Feds Nab Suspected Cocaine Smugglers in Pacific

U.S. Customs and Border Protection announced Wednesday that it stopped a vessel allegedly smuggling an estimated five metric tons of cocaine, worth an estimated $353 million.

Authorities arrested four suspected smugglers Monday, but not before they apparently intentionally sank the semi-submersible vessel. A Coast Guard detachment made the arrests and recovered 11 bales containing 1,210 pounds of cocaine. More than four metric tons of cocaine are believed to have gone down with the watercraft.

A CBP P-3 Orion aircraft, based in Jacksonville, Fla., began tracking the semi-sub Monday, after the crew noticed the suspicious vessel while conducting a routine patrol in the Pacific Ocean. The crew spotted the sub about 300 miles southwest of the Mexico-Guatemala border.

"The P-3 aircraft then guided a U.S. Navy ship to the scene as the suspects scuttled the vessel along with the majority of the contraband aboard," a CBP statement said. The Coast Guard then moved in to make the arrests and seize the cocaine.

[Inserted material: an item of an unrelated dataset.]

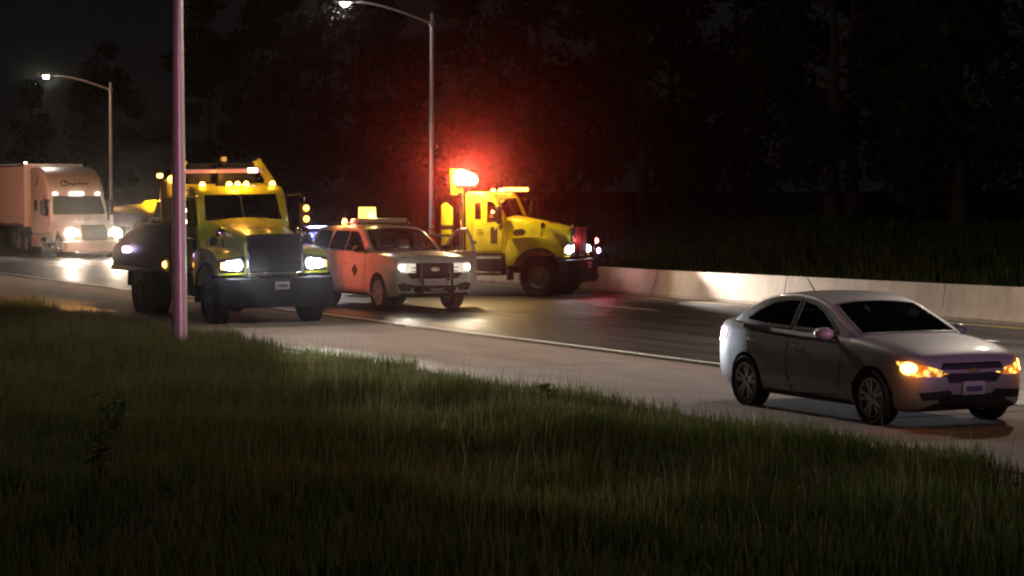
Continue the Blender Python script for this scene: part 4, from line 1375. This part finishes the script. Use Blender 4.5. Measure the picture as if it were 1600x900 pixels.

CBP's Office of Air and Marine maintains P-3 aircraft for transit zone surveillance needs in Corpus Christi, Texas, in addition to its Jacksonville, Fla., base at Cecil Field. According to CBP, the Jacksonville operations center has confiscated more than 32 metric tons of cocaine, with a street value of $2.2 billion, so far this fiscal year. The aircraft are also in use by the CBP in Central and South America.

In March, the Coast Guard announced that it made the largest maritime cocaine bust in U.S. history. The Panamanian ship stopped in that bust was allegedly carrying more than 40,000 pounds of the narcotic – or approximately 20 tons.